Понятно, что в такой экстремальной ситуации он не удержался и запил, не дождавшись отъезда своей гостьи в Москву. Она позвонила мне ночью из Бруклина в Куинс, умоляя ее забрать: «Здесь такое творится!..» Но, сытый по горло требовательной Юнной да еще разбуженный среди ночи, я ответил сквозь сон: «Кто тебя привез, тот пусть и увозит» – и повесил трубку. Юнна вернулась только под утро в сопровождении Гриши Поляка, у того был подбит глаз и разбиты очки (Сережей, который на следующий день купил ему новые). Когда она уехала, Сережа дал себе волю, пытаясь взять хотя бы словесный реванш за все свои унижения, треволненья и суету, а потом и вовсе ударился в запой. Как-то он позвонил мне рано утром в выходной и попросил принести водки (ликеро-водочные магазины были закрыты). Я попросил дать трубку Лене Довлатовой – та подтвердила просьбу. Вот я и потащил остатки водки к Сереже – три четверти бутылки со свернутым куском «Нью-Йорк таймс» вместо пробки. Это единственный раз, когда я его видел в таком состоянии, – черный как головня. Подробности опускаю. Слово Леше Лосеву – другу скорее Бродского, чем Довлатова:

Я видал: как шахтер из забоя,

выбирался СД из запоя,

выпив чертову норму стаканов,

как титан пятилетки Стаханов.

Вся прожженная адом рубаха,

и лицо почернело от страха.


Было это незадолго до Сережиной смерти. Он успел отдать мне алкогольный должок – бутыль «Абсолюта». Я не хотел брать, он настаивал, я взял.

Уже в Москве, узнав о смерти Довлатова, Юнна Мориц напишет стихотворение «Довлатов в Нью-Йорке»:

Огромный Сережа в панаме

Идет сквозь тропический зной,

Панама сверкает над нами

И машет своей белизной.

…………………………………


Долги ему жизнь отравляют,

И нету поместья в заклад.

И плохо себе представляют

Друзья его внутренний ад.

…………………………………


И всяк его шутке смеется,

И женщины млеют при нем,

И сердце его разорвется

Лишь в пятницу, в августе, днем.


А нынче суббота июля,

Он молод, красив, знаменит.

Нью-Йорк, как большая кастрюля,

Под крышкой панамы звенит.


Хорошо, точно сказано: «внутренний ад». С одной только поправкой: кто не представлял этот ад, а кто и представлял, чего обобщать, говори за себя, Юнна! Все-таки ты его видела только в редкие наезды в Нью-Йорк – в отличие от нас, ньюйоркцев. Этот ад всегда был при нем. Не это ли причина довлатовского злоречия?

Это злоречие – точнее, злоязычие – один из излюбленных Сережей устных и эпистолярных жанров.

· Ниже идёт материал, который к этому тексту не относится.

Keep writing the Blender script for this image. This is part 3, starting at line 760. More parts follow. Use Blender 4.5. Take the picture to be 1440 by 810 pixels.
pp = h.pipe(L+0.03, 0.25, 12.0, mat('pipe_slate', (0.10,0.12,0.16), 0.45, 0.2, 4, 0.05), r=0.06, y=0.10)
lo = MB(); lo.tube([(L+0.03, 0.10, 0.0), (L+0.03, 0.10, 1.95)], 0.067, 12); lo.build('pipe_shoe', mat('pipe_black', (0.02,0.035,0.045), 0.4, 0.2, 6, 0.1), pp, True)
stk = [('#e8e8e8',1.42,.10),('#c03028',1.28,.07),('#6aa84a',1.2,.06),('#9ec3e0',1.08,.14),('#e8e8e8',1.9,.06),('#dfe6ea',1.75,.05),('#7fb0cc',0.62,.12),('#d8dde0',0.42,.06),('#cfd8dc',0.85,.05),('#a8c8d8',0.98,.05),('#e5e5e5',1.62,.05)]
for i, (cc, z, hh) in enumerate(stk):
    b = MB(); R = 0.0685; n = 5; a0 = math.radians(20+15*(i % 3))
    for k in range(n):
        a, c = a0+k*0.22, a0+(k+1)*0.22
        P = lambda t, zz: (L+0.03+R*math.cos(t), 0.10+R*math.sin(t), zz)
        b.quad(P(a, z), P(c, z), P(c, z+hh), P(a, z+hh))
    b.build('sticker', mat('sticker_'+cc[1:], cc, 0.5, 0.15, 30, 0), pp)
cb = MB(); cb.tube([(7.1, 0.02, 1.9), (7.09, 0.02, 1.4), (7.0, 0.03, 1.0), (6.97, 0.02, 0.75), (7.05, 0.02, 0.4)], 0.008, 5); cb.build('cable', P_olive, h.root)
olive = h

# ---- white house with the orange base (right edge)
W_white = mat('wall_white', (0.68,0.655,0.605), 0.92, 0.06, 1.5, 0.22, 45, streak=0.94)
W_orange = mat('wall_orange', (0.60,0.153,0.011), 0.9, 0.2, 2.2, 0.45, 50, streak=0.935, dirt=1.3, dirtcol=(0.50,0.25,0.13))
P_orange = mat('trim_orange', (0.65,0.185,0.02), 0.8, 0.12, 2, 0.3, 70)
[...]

По жизни он был еще тот мизантроп – временами. Вот и давал себе волю в письмах, выпускал пар! Чмонил всех по-черному. Мог и передернуть, чтобы подвести под образ. Ну да, ушат помоев на всех своих знакомцев, друзей и сродников, себя включая. По принципу: все говно, кроме мочи! Он вкладывал в эти характеристики весь свой недюжий талант. Потому они так прилипчивы, хоть и не всегда справедливы.

Что делать, у него была аллергия на жизнь. Точнее, случалась: вспышки аллергии. Частная переписка? Не хотел, чтобы его письма печатали? Не факт. А что, если это его посмертный реванш – пусть на бессознательном уровне – не только за обиды при жизни, но и за посмертные: от своих будущих мемуаристов-зоилов?